The US Air Force has quietly ended its 16-year-long continuous bomber deployment to the western Pacific island of Guam. When five B-52 Stratofortress bombers returned to the US on Thursday, no aircraft arrived to replace them. The Pentagon has offered no explanation.
Since 2004, the Pentagon has carried out what it calls the Continuous Bomber Presence (CBP) mission, in which it maintains a wing of strategic bombers on the Philippine Sea island. However, for the first time in 16 years, there are no US bombers on Guam.
Online aircraft tracker AircraftSpots reported the departure of five B-52H Stratofortress bombers from Andersen Air Force Base on Thursday, but according to The Drive’s The War Zone, no aircraft have yet arrived to replace them. Alongside B-52s, the Air Force has previously stationed B-1B Lancers and B-2 Spirit bombers, the latter of which is capable of carrying nuclear weapons, as is the B-52.

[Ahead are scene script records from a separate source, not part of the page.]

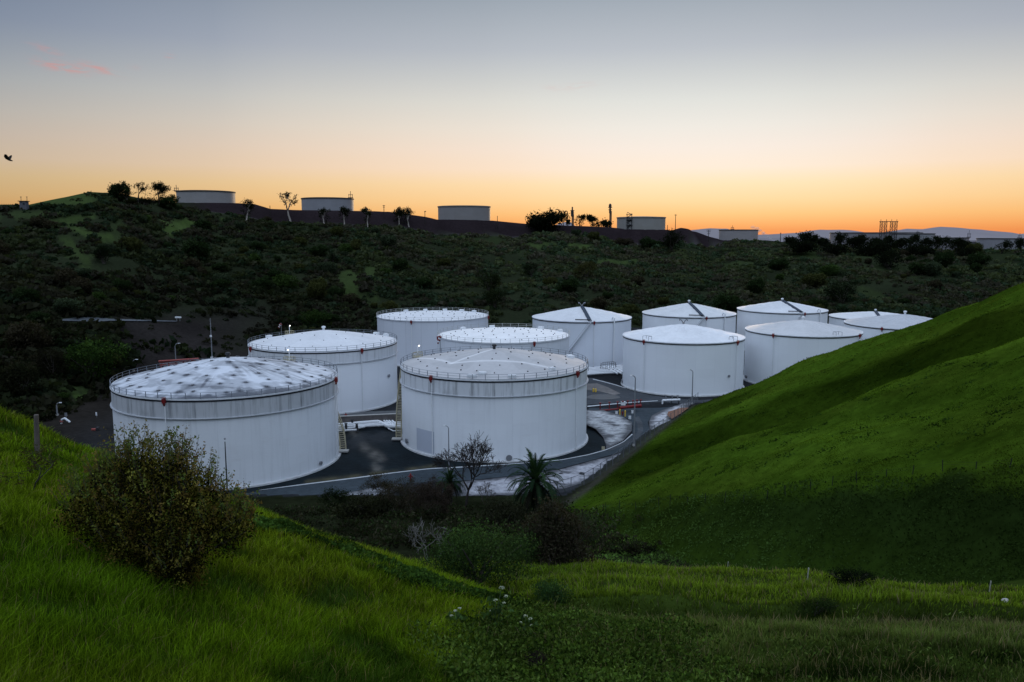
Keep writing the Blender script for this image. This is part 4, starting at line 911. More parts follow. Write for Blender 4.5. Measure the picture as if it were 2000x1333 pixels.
def rack(px0, py0, px1, py1, Y, label, mats):
    a = at_y(px0, py0, Y); b_ = at_y(px1, py1, Y); z0 = 0
    r = thing('pipe_rack', (a[0], Y, 0), label, 'pipe rack'); L = b_[0]-a[0]
    for i, mt in enumerate(mats):
        mb = MB(); mb.tube([(0, i*.5, a[2]-i*.45), (L, i*.5, b_[2]-i*.45)], .26, 8); mb.build('pipe', M[mt], r)
    mb = MB(); mb.box((L/2, .6, (a[2]+b_[2])/2-1.3), (L, .3, .35), 0, -math.atan2(b_[2]-a[2], L)); mb.build('beam', M['reddull'], r)
    for f in np.linspace(.03, .97, 6): mb = MB(); zz = a[2]*(1-f)+b_[2]*f; mb.box((L*f, .6, zz/2), (.22, .22, zz)); mb.build('leg', M['reddull'], r)
rack(310, 706, 388, 701, 240, 'red painted pipe rack seen over the roof of the stained front left tank', ('reddull', 'reddull', 'white'))
o = at_z(121, 828, 0); r = thing('pipe_outlet', (o[0], o[1], 0), 'white bent pipe with a red flange beside the curved lamp on the left', 'pipe outlet')
mb = MB(); k = mpp(o); mb.tube([(-1*k, 0, 0), (0, 0, 8*k), (6*k, 0, 11*k), (16*k, 0, 3*k)], 2.1*k, 8); mb.build('pipe', M['white'], r, True); mb = MB(); mb.tube([(-.6*k, 0, 4*k), (-.3*k, 0, 5.4*k)], 3*k, 10); mb.build('flange', M['reddull'], r)
o = at_z(187, 841, 0); k = mpp(o); r = thing('pump', (o[0], o[1], 0), 'small dark pump with a dull red body on the dirt yard left of the tank', 'pump')
mb = MB(); mb.box((-3*k, 0, 2*k), (8*k, 6*k, 3*k)); mb.tube([(-8*k, 0, 2*k), (-5*k, 0, 3*k)], 1.4*k, 8); mb.build('body', M['reddull'], r); mb = MB(); mb.box((4*k, 0, 3.5*k), (5*k, 6*k, 6*k)); mb.build('motor', M['darkmetal'], r)
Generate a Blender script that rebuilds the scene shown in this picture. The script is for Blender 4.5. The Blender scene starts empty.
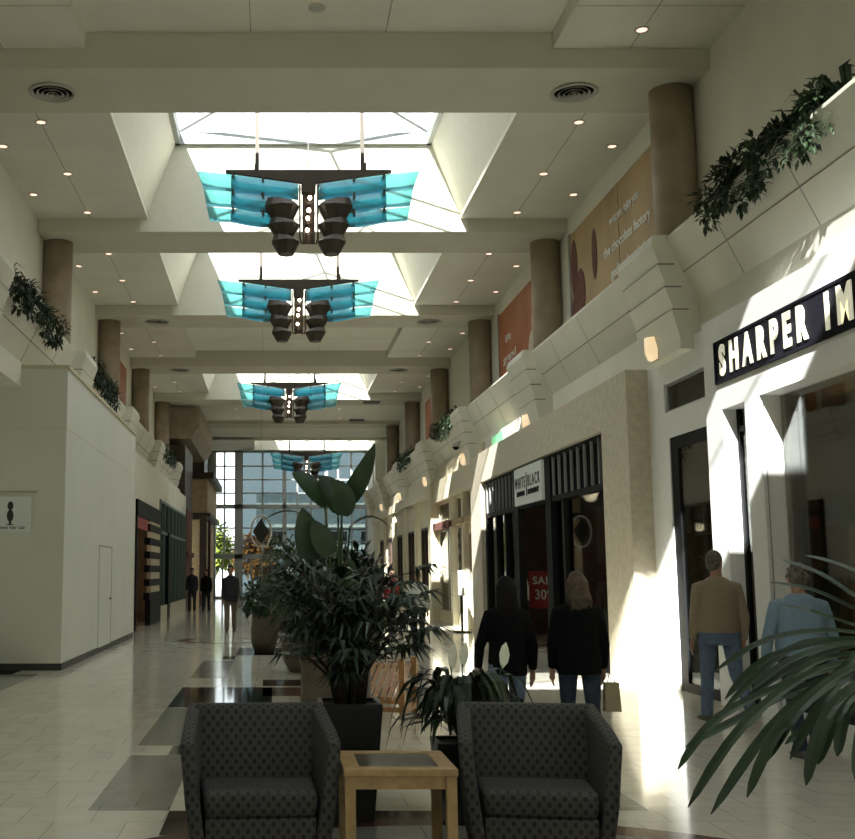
import bpy, bmesh, math, random
from mathutils import Vector, Matrix, noise
random.seed(7)
PI=math.pi
SC=bpy.context.scene
COL=SC.collection
R=math.radians
# ---------------------------------------------------------------- materials
def mat(name,color,rough=.6,metal=0,var=0.0,vscale=6,bump=0,bscale=60,spec=.5,emit=None,estr=0,color2=None):
    m=bpy.data.materials.new(name); m.use_nodes=True
    nt=m.node_tree; b=nt.nodes['Principled BSDF']
    b.inputs['Base Color'].default_value=(*color,1); b.inputs['Roughness'].default_value=rough
    b.inputs['Metallic'].default_value=metal; b.inputs['Specular IOR Level'].default_value=spec
    tc=nt.nodes.new('ShaderNodeTexCoord')
    if var or color2:
        n=nt.nodes.new('ShaderNodeTexNoise'); n.inputs['Scale'].default_value=vscale; n.inputs['Detail'].default_value=5
        nt.links.new(tc.outputs['Object'],n.inputs['Vector'])
        r=nt.nodes.new('ShaderNodeValToRGB'); r.color_ramp.elements[0].position=.35; r.color_ramp.elements[1].position=.65
        c2=color2 or tuple(min(1,c*(1+var)) for c in color)
        c1=color if color2 else tuple(c*(1-var) for c in color)
        r.color_ramp.elements[0].color=(*c1,1); r.color_ramp.elements[1].color=(*c2,1)
        nt.links.new(n.outputs['Fac'],r.inputs['Fac']); nt.links.new(r.outputs['Color'],b.inputs['Base Color'])
    if bump:
        n2=nt.nodes.new('ShaderNodeTexNoise'); n2.inputs['Scale'].default_value=bscale
        nt.links.new(tc.outputs['Object'],n2.inputs['Vector'])
        bp=nt.nodes.new('ShaderNodeBump'); bp.inputs['Strength'].default_value=bump; bp.inputs['Distance'].default_value=.01
        nt.links.new(n2.outputs['Fac'],bp.inputs['Height']); nt.links.new(bp.outputs['Normal'],b.inputs['Normal'])
    if emit:
        b.inputs['Emission Color'].default_value=(*emit,1); b.inputs['Emission Strength'].default_value=estr
    return m
def glassmat(name,tint,refl=.12,rough=.02,diff=0.0,dcol=(.5,.8,.85)):
    m=bpy.data.materials.new(name); m.use_nodes=True; nt=m.node_tree; nt.nodes.clear()
    o=nt.nodes.new('ShaderNodeOutputMaterial'); t=nt.nodes.new('ShaderNodeBsdfTransparent'); g=nt.nodes.new('ShaderNodeBsdfGlossy')
    t.inputs[0].default_value=(*tint,1); g.inputs['Roughness'].default_value=rough
    fr=nt.nodes.new('ShaderNodeFresnel'); fr.inputs['IOR'].default_value=1.5
    ad=nt.nodes.new('ShaderNodeMath'); ad.operation='MULTIPLY'; ad.inputs[1].default_value=refl/.04*.4; ad.use_clamp=True
    nt.links.new(fr.outputs[0],ad.inputs[0])
    mx=nt.nodes.new('ShaderNodeMixShader'); nt.links.new(ad.outputs[0],mx.inputs[0]); nt.links.new(t.outputs[0],mx.inputs[1]); nt.links.new(g.outputs[0],mx.inputs[2])
    out=mx
    if diff:
        d=nt.nodes.new('ShaderNodeBsdfTranslucent'); d.inputs[0].default_value=(*dcol,1)
        d2=nt.nodes.new('ShaderNodeBsdfDiffuse'); d2.inputs[0].default_value=(*dcol,1)
        a=nt.nodes.new('ShaderNodeMixShader'); a.inputs[0].default_value=.5; nt.links.new(d.outputs[0],a.inputs[1]); nt.links.new(d2.outputs[0],a.inputs[2])
        m2=nt.nodes.new('ShaderNodeMixShader'); m2.inputs[0].default_value=diff
        nt.links.new(mx.outputs[0],m2.inputs[1]); nt.links.new(a.outputs[0],m2.inputs[2]); out=m2
    nt.links.new(out.outputs[0],o.inputs[0])
    return m
M={}
WC=(.73,.72,.63)
M['wall']=mat('wall_paint',WC,.75,var=.03,vscale=1.5,bump=.05,bscale=90)
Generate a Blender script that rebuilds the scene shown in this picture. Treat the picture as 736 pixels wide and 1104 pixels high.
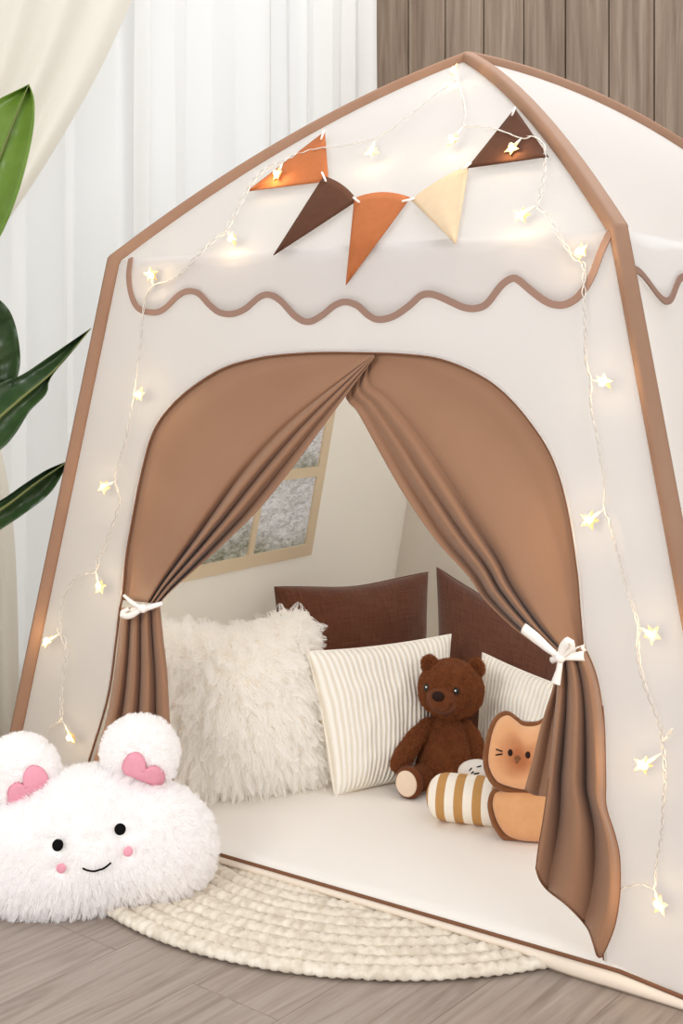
import bpy, math, random
import numpy as np
from mathutils import Vector, noise
for _o in list(bpy.data.objects): bpy.data.objects.remove(_o)
SC = bpy.context.scene; COL = SC.collection
random.seed(7); RNG = np.random.default_rng(7)
H = 0.9                       # camera height in metres; everything below is laid out in units of it
F_PX, YH = 1377.0, 386.5      # focal length in pixels, horizon row

# ------------------------------------------------------------------ camera
cam_d = bpy.data.cameras.new('camera'); cam = bpy.data.objects.new('camera', cam_d); COL.objects.link(cam)
cam.location = (0, 0, H); cam.rotation_euler = (math.pi/2, 0, 0)
cam_d.sensor_width = 36; cam_d.sensor_fit = 'AUTO'; cam_d.lens = 36*F_PX/1104
cam_d.shift_y = -(552-YH)/1104; cam_d.clip_start = .02; cam_d.clip_end = 100
SC.camera = cam
# ------------------------------------------------------------------ world, lights, exposure
w = bpy.data.worlds.new('world'); SC.world = w; w.use_nodes = True
bg = w.node_tree.nodes['Background']; bg.inputs[0].default_value = (1, 1, 1, 1); bg.inputs[1].default_value = 0.80
SC.cycles.max_bounces = 28; SC.cycles.diffuse_bounces = 24; SC.cycles.transmission_bounces = 24; SC.cycles.transparent_max_bounces = 12
def area(name, loc, aim, size, energy, col=(1, 1, 1)):
    d = bpy.data.lights.new(name, 'AREA'); d.shape = 'DISK'; d.size = size; d.energy = energy; d.color = col
    o = bpy.data.objects.new(name, d); COL.objects.link(o); o.location = loc
    o.rotation_euler = (Vector(aim)-Vector(loc)).to_track_quat('-Z', 'Y').to_euler(); return o
area('daylight_key', (-2.0, -1.2, 2.0), (.3, 2.9, .5), 1.7, 58, (1, .99, .975))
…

The incident is all the more remarkable since the huge jets participated in an “elephant walk” show of force earlier this week – albeit without the one-by-one rapid takeoff.
US Air Force Major Kate Atanasoff, a US Strategic Command (STRATCOM) spokesperson, told The War Zone that US bombers would continue to “operate forward in the Indo-Pacific region from a broader array of overseas locations … at the timing and tempo of our choosing.”